[GIVEN INSTRUCTION] Repeat, exactly and only, the lines from the beginning of the data through the line with "(x, y0, rz(y0) +". Pictures are left out.

((

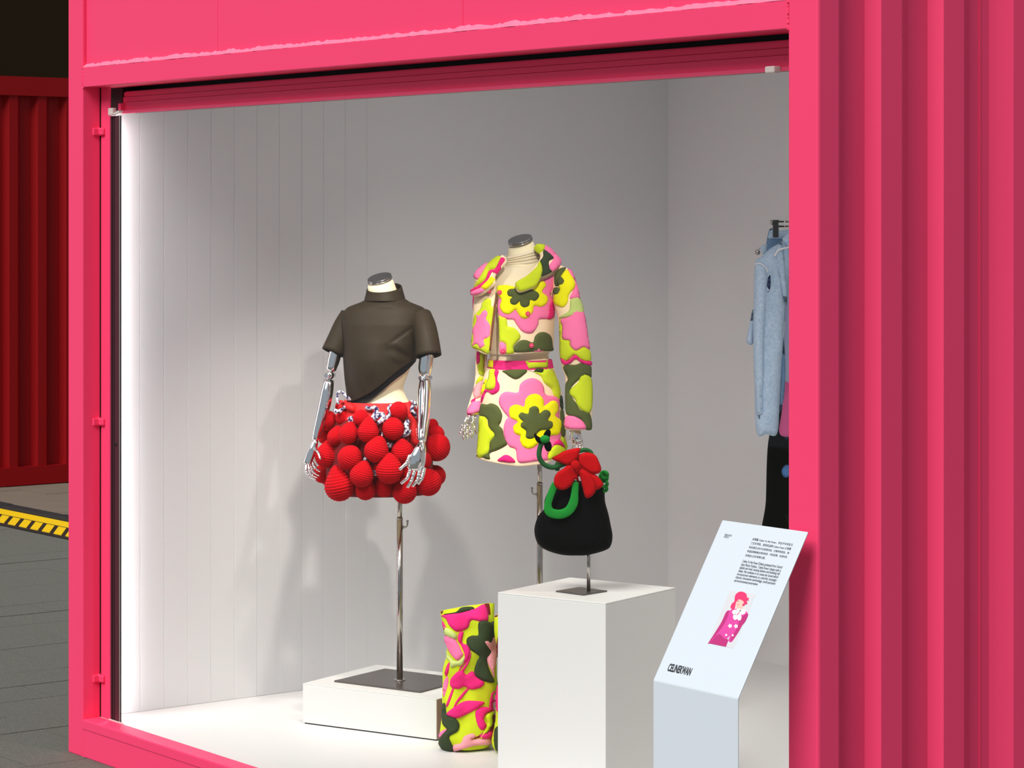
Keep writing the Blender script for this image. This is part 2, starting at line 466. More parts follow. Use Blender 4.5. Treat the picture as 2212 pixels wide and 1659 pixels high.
for i in range(36):
    x = -8.0 + i * .133; y0, y1 = 2.515, 2.622; sk = -.15
    obj('yellow_block', [(x, y0, rz(y0) - .002), (x + .088, y0, rz(y0) - .002), (x + .088 + sk, y1, rz(y1) - .002), (x + sk, y1, rz(y1) - .002),
                         (x, y0, rz(y0) + .004), (x + .088, y0, rz(y0) + .004), (x + .088 + sk, y1, rz(y1) + .004), (x + sk, y1, rz(y1) + .004)], BF, M['yellow'], hz)

def corrugated(name, prof, z0, z1, m, parent=None, th=.003):
    vs = [(u, v, z) for z in (z0, z1) for u, v in prof]; n = len(prof)
    o = obj(name, vs, [(i, i + 1, n + i + 1, n + i) for i in range(n - 1)], m, parent)
    mod(o, 'SOLIDIFY', thickness=th, offset=0); return o

# red container behind
rc = root('red_container', (-7.4, 4.5, .05), 'red corrugated shipping container behind at far left', 'container')
RU = -7.0; prof = []
v = 1.6
while v < 7.2:
    prof += [(RU - .052, v), (RU - .052, v + .072), (RU - .012, v + .10), (RU - .012, v + .155)]
    v += .19
corrugated('side_wall', prof, .16, 2.43, M['red'], rc)
obj('top_rail', bv(RU - .06, 1.5, 2.40, RU, 7.4, 2.515), BF, M['red'], rc)
obj('bottom_rail', bv(RU - .06, 1.5, .055, RU + .004, 7.4, .165), BF, M['red'], rc)
obj('corner_post', bv(RU - .12, 1.44, .05, RU + .005, 1.56, 2.52), BF, M['red'], rc)
obj('corner_post', bv(RU - .12, 7.35, .05, RU + .005, 7.47, 2.52), BF, M['red'], rc)
obj('end_wall', bv(RU - 2.4, 1.5, .05, RU - .05, 1.54, 2.5), BF, M['red'], rc)
obj('end_wall', bv(RU - 2.4, 7.36, .05, RU - .05, 7.4, 2.5), BF, M['red'], rc)
obj('back_wall', bv(RU - 2.44, 1.5, .05, RU - 2.4, 7.4, 2.5), BF, M['red'], rc)
obj('roof', bv(RU - 2.44, 1.5, 2.48, RU - .05, 7.4, 2.51), BF, M['red'], rc)
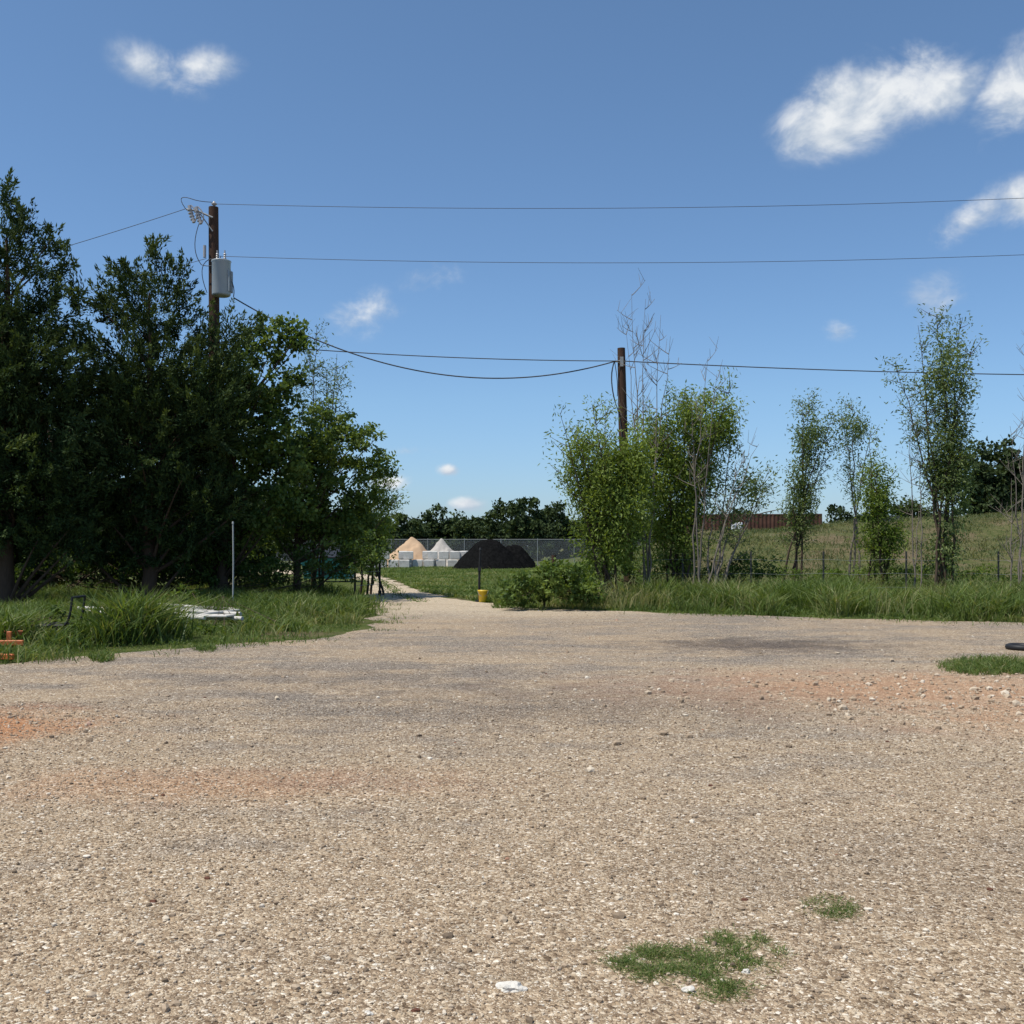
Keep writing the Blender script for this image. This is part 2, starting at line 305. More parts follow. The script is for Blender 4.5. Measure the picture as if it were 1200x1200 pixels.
def clumptree(name,bx,by,lobes,dens,cr,nl,Ll,Lw,lm,bm_,style='broad',tr=.16,gap=.38,nbr=45,zmin=.3,tonebias=0):
    mb=MB(); C=[];O=[]
    for (cx,cy,cz,rx,ry,rz) in lobes:
        n=int(dens*4.19*rx*ry*rz)+6; v=unit(n)*(R.random(n)**.42)[:,None]
        C.append(np.array([cx,cy,cz])+v*np.array([rx,ry,rz])); O.append(v)
    C=np.vstack(C);O=np.vstack(O)
    sc_=1.1/cr*.45
    g=np.array([mnoise.noise(Vector(c)*sc_*.8)*.5+.5 for c in C]); keep=(g>gap)&(C[:,2]>zmin); C=C[keep];O=O[keep]; g=g[keep]
    nc=len(C); m=R.poisson(nl,nc)+4; idx=np.repeat(np.arange(nc),m); n=len(idx)
    crr=(cr*R.uniform(.6,1.35,nc))[idx]
    if style=='juniper':
        # foliage sprays: leaves follow short plumes pointing up and outwards
        pd=O*1.2+np.array([0,0,.55])+R.normal(size=O.shape)*.35; pd/=np.linalg.norm(pd,axis=1)[:,None]
        t=R.uniform(-1,1.5,n); wd=.44*(1-np.clip(t,0,1.5)/1.7)
        off=pd[idx]*(t*crr)[:,None]+unit(n)*(R.random(n)**.5*wd*crr*1.5)[:,None]
        A=pd[idx]*1.2+R.normal(size=(n,3))*.55
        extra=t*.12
    else:
        off=unit(n)*(R.random(n)**.45)[:,None]*crr[:,None]*np.array([1.15,1.15,.72])
        A=R.normal(size=(n,3))+np.array([0,0,-.35]); extra=0
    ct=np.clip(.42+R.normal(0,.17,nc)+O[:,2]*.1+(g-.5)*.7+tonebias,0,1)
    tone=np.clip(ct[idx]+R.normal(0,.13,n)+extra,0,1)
    mb.leaves(C[idx]+off,A,Ll*R.uniform(.6,1.35,n),Lw*R.uniform(.6,1.35,n),0,tone)
    zt=C[:,2].max(); top=C[np.argmax(C[:,2])]; h0=float(gh(bx,by))
    path=bez((bx,by,h0-.1),(bx+R.normal(0,.15),by,zt*.5),(bx*.55+top[0]*.45,by*.6+top[1]*.4,zt*.88),12)
    path[1:-1]+=R.normal(0,.035,(10,3)); mb.tube(path,tr*np.linspace(1.1,.12,12)**.9,8,1)
    for k in R.choice(nc,min(nbr,nc),replace=False):
        c=C[k]; hd=math.hypot(c[0]-bx,c[1]-by); zs=max(.5,c[2]-hd*R.uniform(.4,1.0)-.2); t=min(.95,zs/(zt*.93)); s=path[int(t*11)]
        mid=(s+c)/2+np.array([0,0,-.15*hd if style=='broad' else .0])+R.normal(0,.12,3)
        r0=tr*.35*(1-t*.6); mb.tube(bez(s,mid,c,6),np.linspace(r0,.01,6),5,1,False)
    return mb.obj(name,[lm,bm_],(bx,by,h0))
d=26
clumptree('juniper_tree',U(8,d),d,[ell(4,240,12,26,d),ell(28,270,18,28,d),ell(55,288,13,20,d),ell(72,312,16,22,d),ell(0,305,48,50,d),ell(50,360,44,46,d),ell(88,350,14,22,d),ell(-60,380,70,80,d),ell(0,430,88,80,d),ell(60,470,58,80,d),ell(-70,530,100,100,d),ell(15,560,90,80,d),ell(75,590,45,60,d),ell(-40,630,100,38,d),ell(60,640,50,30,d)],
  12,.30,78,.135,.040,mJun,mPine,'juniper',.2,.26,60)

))

[FULL SOLUTION]
Keep writing the Blender script for this image. This is part 2, starting at line 466. More parts follow. Use Blender 4.5. Treat the picture as 2212 pixels wide and 1659 pixels high.
for i in range(36):
    x = -8.0 + i * .133; y0, y1 = 2.515, 2.622; sk = -.15
    obj('yellow_block', [(x, y0, rz(y0) - .002), (x + .088, y0, rz(y0) - .002), (x + .088 + sk, y1, rz(y1) - .002), (x + sk, y1, rz(y1) - .002),
                         (x, y0, rz(y0) + .004), (x + .088, y0, rz(y0) + .004), (x + .088 + sk, y1, rz(y1) + .004), (x + sk, y1, rz(y1) + .004)], BF, M['yellow'], hz)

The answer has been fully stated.